-- START Records shown --

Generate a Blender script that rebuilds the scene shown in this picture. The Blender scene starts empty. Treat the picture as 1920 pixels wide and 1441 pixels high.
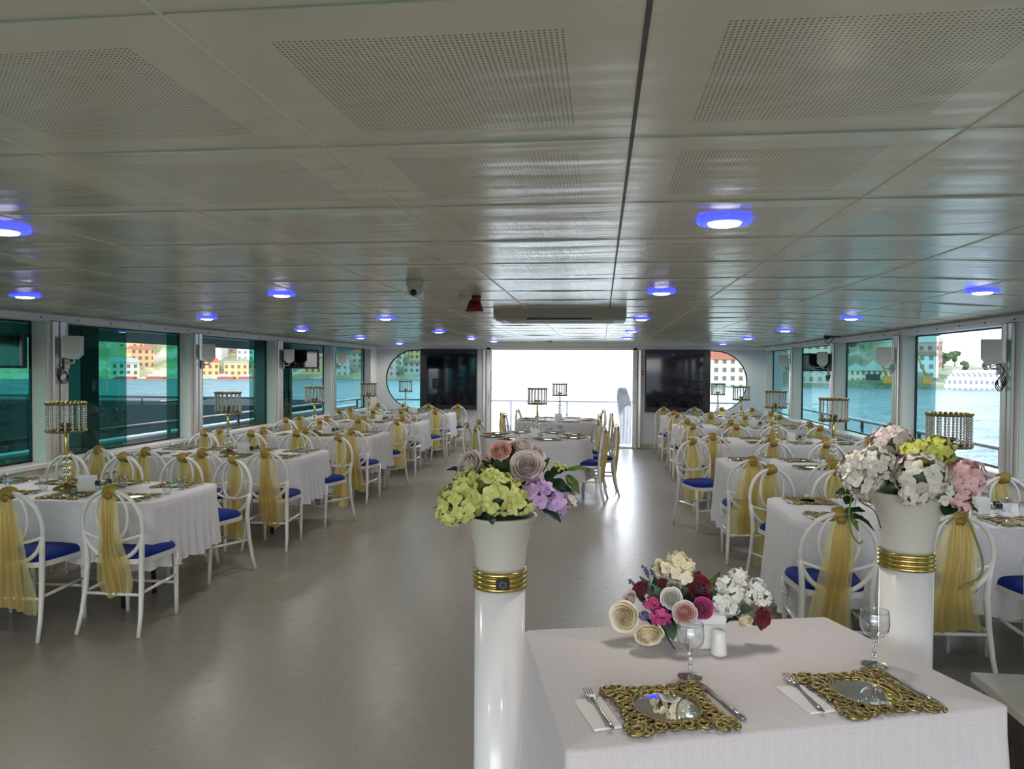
import bpy, math, random
from math import sin, cos, pi, radians, sqrt, atan2, exp
from mathutils import Vector, Matrix
random.seed(7)
SC = bpy.context.scene
COL = SC.collection

# ------------------------------------------------------------------ camera, sky, sun, exposure
H = 1.65
FPX = 1430.0
_p, _y, _r = radians(-1.23), radians(6.69), radians(0.36)
FW = Vector((-sin(_y) * cos(_p), cos(_y) * cos(_p), sin(_p)))
_rt = Vector((cos(_y), sin(_y), 0.0))
_up = _rt.cross(FW)
RT = _rt * cos(_r) + _up * sin(_r)
UP = -_rt * sin(_r) + _up * cos(_r)
cam_d = bpy.data.cameras.new('camera')
cam_d.sensor_width = 36.0
cam_d.lens = 36.0 * FPX / 1920.0
cam_d.clip_start = 0.05
cam_d.clip_end = 6000
cam = bpy.data.objects.new('camera', cam_d)
COL.objects.link(cam)
_m = Matrix((RT, UP, -FW)).transposed().to_4x4()
_m.translation = Vector((0, 0, H))
cam.matrix_world = _m
SC.camera = cam

SC.view_settings.view_transform = 'Standard'
SC.view_settings.look = 'None'
SC.view_settings.gamma = 1.0
SC.view_settings.use_curve_mapping = False
SC.view_settings.exposure = 0.95
SC.cycles.max_bounces = 9
SC.cycles.diffuse_bounces = 4
SC.cycles.glossy_bounces = 4
SC.cycles.transmission_bounces = 6
SC.cycles.transparent_max_bounces = 24
SC.cycles.sample_clamp_indirect = 6.0
SC.cycles.use_denoising = True
SC.cycles.caustics_refractive = False
SC.cycles.caustics_reflective = False

W = bpy.data.worlds.new('sky')
SC.world = W
W.use_nodes = True
_wn = W.node_tree
_wn.nodes.clear()


class NT:
    """tiny helper for building node trees"""
    def __init__(s, tree):
        s.t = tree

    def n(s, kind, **kw):
        nd = s.t.nodes.new(kind)
        for k, v in kw.items():
            setattr(nd, k, v)
        return nd

    def set(s, sock, v):
        if v is None:
            return
        if isinstance(v, bpy.types.NodeSocket):
            s.t.links.new(v, sock)
        else:
            sock.default_value = v

    def math(s, op, a, b=None, c=None, clamp=False):
        nd = s.n('ShaderNodeMath', operation=op, use_clamp=clamp)
        for i, v in enumerate((a, b, c)):
            if v is not None:
                s.set(nd.inputs[i], v)
        return nd.outputs[0]

    def mix(s, f, a, b, blend='MIX'):
        nd = s.n('ShaderNodeMix', data_type='RGBA', blend_type=blend)
        s.set(nd.inputs[0], f)
        s.set(nd.inputs[6], a)
        s.set(nd.inputs[7], b)
        return nd.outputs[2]

    def ramp(s, f, stops):
        nd = s.n('ShaderNodeValToRGB')
        el = nd.color_ramp.elements
        while len(el) < len(stops):
            el.new(0.5)
        for e, (p, c) in zip(el, stops):
            e.position = p
            e.color = c if len(c) == 4 else (*c, 1)
        s.set(nd.inputs[0], f)
        return nd.outputs[0]


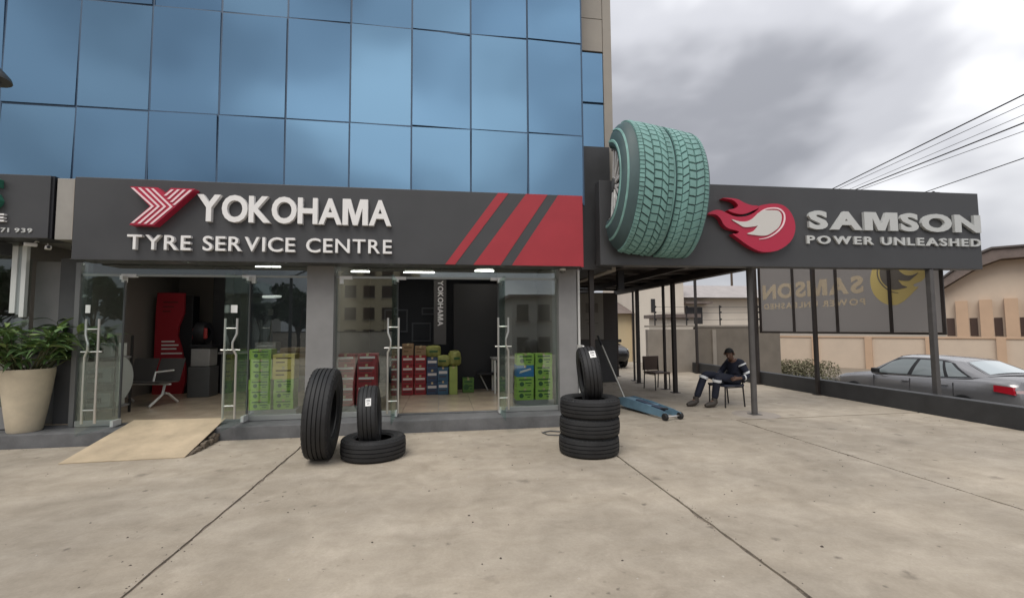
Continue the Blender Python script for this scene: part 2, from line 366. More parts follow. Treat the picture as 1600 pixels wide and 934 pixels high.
rg = random.Random(77); gb = MB(); gd = MB()
for k in range(520):
    x = rg.uniform(-6, 8.4); y = 1.6+5.4*rg.random()**0.8; s_ = rg.choice([0.003,0.004,0.005,0.007,0.010]) * rg.uniform(0.7,1.3); h_ = s_*rg.uniform(0.5,1.0); a = rg.uniform(0,6.28); k5 = [s_*rg.uniform(0.7,1.25) for _ in range(5)]
    P = [(x+k5[i]*math.cos(a+1.257*i), y+k5[i]*math.sin(a+1.257*i), 0.0005) for i in range(5)]+[(x, y, h_)]
    (gb if rg.random() < 0.6 else gd).add(P, [(0,1,5),(1,2,5),(2,3,5),(3,4,5),(4,0,5)])
for k in range(420):
    xj = rg.choice([-1.9, 2.15, 2.15, -1.9, 4.97]); x = xj+rg.gauss(0, 0.035); y = 1.8+5.3*rg.random(); s_ = rg.uniform(0.003, 0.008)
    if rg.random() < 0.3: x = rg.uniform(-7, 2.3); y = 7.22-abs(rg.gauss(0, 0.03))
    a = rg.uniform(0, 6.28); P = [(x+s_*rg.uniform(.6,1.3)*math.cos(a+1.257*i), y+s_*rg.uniform(.6,1.3)*math.sin(a+1.257*i), 0.0005) for i in range(5)]+[(x, y, s_*0.7)]
    (gb if rg.random() < 0.75 else gd).add(P, [(0,1,5),(1,2,5),(2,3,5),(3,4,5),(4,0,5)])
tag(gb.build('grit', mat('grit_dark', (0.07,0.055,0.045), 0.9)), kind='stuff'); tag(gd.build('grit', mat('grit_pale', (0.42,0.38,0.33), 0.9)), kind='stuff')
# ================================================================== SHOP BUILDING
bd = thing('shop_building', 'shop building with blue mirror glass upper floors over two open showrooms', 'building', (0, 7.7, 0))
Yc = 7.45; X0 = -0.85365*Yc; W = 0.13071*Yc; ZB = 0.44494*Yc+1.6; ZA = 0.66829*Yc+1.6
rows = [3.72, ZB, ZA, ZA+(ZA-ZB), ZA+2*(ZA-ZB)-0.3]
rng = random.Random(11)
pane_me = {}
for i in range(-4, 9):
    for r in range(4):
        x0, x1 = X0+W*i, X0+W*(i+1); z0, z1 = rows[r], rows[r+1]
        w, h = (x1-x0)/2-0.013, (z1-z0)/2-0.012
        if r not in pane_me:
            o = MB().use(M_NAVY).box(-w, w, -0.010, 0.012, -h, h).use(M_BLUE).add([(-w+.002,-0.012,-h+.002),(w-.002,-0.012,-h+.002),(w-.002,-0.012,h-.002),(-w+.002,-0.012,h-.002)], [(0,1,2,3)]).build('glass_pane', None, bd, local=True, fix=False); pane_me[r] = o.data
        else: o = link('glass_pane', pane_me[r], bd)
        o.location = ((x0+x1)/2, Yc-7.7, (z0+z1)/2); o.rotation_euler = (R(rng.gauss(0, 0.9)), 0, R(rng.gauss(0, 1.1)))
for i in range(-4, 10):
    x = X0+W*i; MB().box(x-0.013, x+0.013, Yc-0.004, Yc+0.12, 3.7, rows[4]).build('mullion', M_NAVY, bd)
for r in range(1, 5):
    MB().box(X0-4*W, X0+9*W, Yc-0.002, Yc+0.10, rows[r]-0.013, rows[r]+0.013).build('transom', M_NAVY, bd)
# recessed strip at the right end: beige panels above, blue panes below
xs0, xs1 = X0+9*W+0.03, 2.925
for a, b in ((3.9, 4.87),): MB().box(xs0, 2.99, 7.72, 7.95, 2.62, 4.86).build('dark_panel', M_SIGN, bd)
for a, b in ((4.87, 5.70), (5.72, 6.68)): MB().bevbox(xs0, xs1, 7.80, 7.83, a+0.01, b-0.01, 0.004).build('glass_pane', M_BLUE, bd)
for a, b in ((6.70, 7.32), (7.33, 8.3), (8.31, 9.4)): MB().bevbox(xs0, xs1, 7.79, 7.83, a, b, 0.006).build('cladding_panel', M_BEIGE, bd)
MB().box(xs0, xs1, 7.835, 7.9, 4.87, 9.4).build('backing_frame', M_NAVY, bd)
MB().box(2.93, 3.09, 7.78, 13.6, 2.6, 9.6).build('side_wall', M_BEIGE, bd)
MB().box(X0-4*W, 3.09, Yc-0.1, 14, rows[4], rows[4]+0.35).build('parapet', M_BEIGE, bd)
MB().box(-10.3, 2.925, 13.6, 13.8, 0, 9.6).build('rear_wall', M_INWALL, bd)
for z in (3.62, 7.0): MB().box(-10.3, 2.38, Yc+0.13, 13.59, z, z+0.12).build('floor_slab', M_INWALL, bd)
MB().box(-10.3, -10.1, Yc+0.13, 13.6, 0, 9.4).build('side_wall', M_BEIGE, bd)
MB().box(-10.09, 2.92, 10.2, 10.3, 3.75, 9.3).build('office_partition', M_INNAVY, bd)
MB().box(2.385, 2.925, 7.96, 13.59, 2.62, 2.74).build('soffit', M_DGREY, bd)
# plinth step and floors
MB().bevbox(-10.3, 2.34, 7.26, 7.72, -0.02, 0.185, 0.012).build('step', M_STEP, bd)
MB().box(-10.3, 2.38, 7.725, 13.59, 0.0, 0.20).build('plinth', M_STEP, bd)
def tiles(x0, x1, y0, y1, z):
    nx = max(1, round((x1-x0)/0.6)); ny = max(1, round((y1-y0)/0.6)); me = None
    for i in range(nx):
        for j in range(ny):
            w, d = (x1-x0)/nx, (y1-y0)/ny
            if me is None: o = MB().box(-w/2+0.003, w/2-0.003, -d/2+0.003, d/2-0.003, 0, 0.012).build('floor_tile', M_TILE, bd, local=True); me = o.data
            else: o = link('floor_tile', me, bd)
            o.location = (x0+w*(i+.5), y0+d*(j+.5)-7.7, z)
tiles(-6.4, -2.0, 7.8, 12.1, 0.203); tiles(-1.85, 2.30, 7.8, 12.1, 0.203)
# columns
for x0, x1, y0, m in ((-2.125, -1.715, 7.56, M_GREY), (1.965, 2.28, 7.56, M_GREY), (-6.14, -5.75, 7.91, M_GREY)):
    MB().bevbox(x0, x1, y0, 8.05, 0.185, 2.66, 0.006).build('column', m, bd)
MB().box(2.285, 2.36, 7.62, 8.0, 0.0, 2.61).build('pilaster', M_GREY, bd)
MB().box(-5.745, -5.43, 7.82, 8.0, 0.2, 2.7).build('door_jamb', M_DGREY, bd)
MB().box(-5.425, -5.36, 7.66, 7.8, 0.19, 2.62).build('window_frame', mat('frame_grey', (0.16, 0.165, 0.165), 0.4, 0.3), bd)
# interior shells
MB().box(-1.97, -1.88, 8.06, 12.2, 0.2, 3.0).build('partition_wall', M_INWALL, bd)
MB().box(-6.4, -1.98, 12.2, 12.3, 0.2, 3.0).build('shop_back_wall', M_INWALL, bd)
MB().box(-1.87, 2.30, 12.2, 12.3, 0.2, 3.0).build('shop_back_wall', M_INNAVY, bd)
MB().box(-6.5, -6.4, 8.05, 12.2, 0.2, 3.0).build('partition_wall', M_INWALL, bd)
MB().box(-6.4, 2.38, 7.76, 12.2, 3.0, 3.06).build('ceiling', M_CEIL, bd)
MB().box(2.31, 2.38, 8.05, 12.79, 0.2, 3.0).build('partition_wall', M_INWALL, bd)
MB().bevbox(0.24, 1.30, 10.45, 10.55, 0.203, 2.62, 0.01).build('black_partition', M_BLACK, bd)
MB().box(1.31, 2.30, 11.0, 11.1, 0.203, 3.0).build('inner_wall', M_INWALL, bd)
MB().bevbox(-5.02, -4.60, 10.9, 11.3, 0.203, 3.0, 0.01).build('dark_pillar', M_BLACK, bd)
MB().box(-4.55, -2.0, 11.5, 11.6, 0.203, 3.0).build('inner_wall', M_INNAVY, bd)
# fixed glazing
for x0, x1 in ((-5.355, -4.765), (-2.985, -2.13), (-1.71, -0.745), (0.945, 1.96)):
    MB().box(x0, x1, 7.695, 7.707, 0.27, 2.42).build('shop_window', M_SHOPG, bd)
    MB().bevbox(x0, x1, 7.67, 7.735, 0.19, 0.27, 0.004).build('window_sill', M_FIT if x0 < -9 else mat('sill_aluminium', (0.33, 0.34, 0.33), 0.45, 0.4), bd)
for x0, x1 in ((-5.355, -2.13), (-1.71, 1.96)):
    MB().box(x0, x1, 7.695, 7.707, 2.455, 2.66).build('transom_window', M_SHOPG, bd)
    MB().box(x0, x1, 7.685, 7.717, 2.421, 2.454).build('transom_rail', mat('rail_aluminium', (0.36, 0.38, 0.37), 0.4, 0.5), bd)
for x0, s in ((-4.765, 1), (-2.985, -1), (-0.745, 1), (0.945, -1), (-1.60, 1)):
    m = MB(); m.box(min(x0-0.06*s, x0+0.14*s), max(x0-0.06*s, x0+0.14*s), 7.672, 7.73, 2.405, 2.455)
    m.box(min(x0-0.055*s, x0), max(x0-0.055*s, x0), 7.674, 7.728, 2.33, 2.404)
    m.build('patch_fitting', M_FIT, bd)
# open door leaves
def leaf(x, bent):
    d = MB().box(x-0.006, x+0.006, 6.84, 7.66, 0.215, 2.39).build('glass_door', M_LEAFG, bd)
    MB().box(x-0.02, x+0.02, 7.56, 7.67, 2.36, 2.42).build('hinge_fitting', M_FIT, d); MB().box(x-0.02, x+0.02, 7.5, 7.67, 0.205, 0.29).build('hinge_fitting', M_FIT, d)
    MB().box(x-0.010, x+0.010, 7.645, 7.675, 0.3, 2.35).build('door_edge', M_DGREY, d)
    for s in (-1, 1):
        xx = x+s*0.078; y = 7.05
        if s == bent:
            p = [(xx,y,0.34),(xx,y,1.18),(xx+s*0.0,y,1.24),(xx-s*0.045,y-0.02,1.34),(xx-s*0.045,y-0.02,1.42),(xx,y,1.54),(xx,y,1.76)]
        else: p = [(xx,y,0.34),(xx,y,1.76)]
        MB().tube(p, 0.016, 8).build('door_handle', M_STEEL, d, smooth=True)
    m = MB()
    for z in (0.52, 1.31, 1.62): m.tube([(x-0.08,7.05,z),(x+0.08,7.05,z)], 0.010, 8)
    m.tube([(x-0.13,7.05,1.31),(x+0.13,7.05,1.31)], 0.011, 8)
    m.build('handle_bracket', M_STEEL, d, smooth=True)
    return d
d1 = leaf(-4.755, -1); d2 = leaf(-2.995, 1); d3 = leaf(-0.735, -1); d4 = leaf(0.935, 1)
MB().box(-4.82, -4.75-0.012, 7.0, 7.004, 1.84, 1.95).build('door_sticker', M_STICK, d1); MB().box(-2.985, -2.90, 7.0, 7.004, 1.84, 1.95).build('door_sticker', M_STICK, d2)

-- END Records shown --

◆ Given instruction ◆
Repeat only what runs from the first line of the records above to the line with "COL = SC.collection", both included, word for word, minus the pictures.

◆ Exercise solution ◆
Generate a Blender script that rebuilds the scene shown in this picture. The Blender scene starts empty. Treat the picture as 1920 pixels wide and 1441 pixels high.
import bpy, math, random
from math import sin, cos, pi, radians, sqrt, atan2, exp
from mathutils import Vector, Matrix
random.seed(7)
SC = bpy.context.scene
COL = SC.collection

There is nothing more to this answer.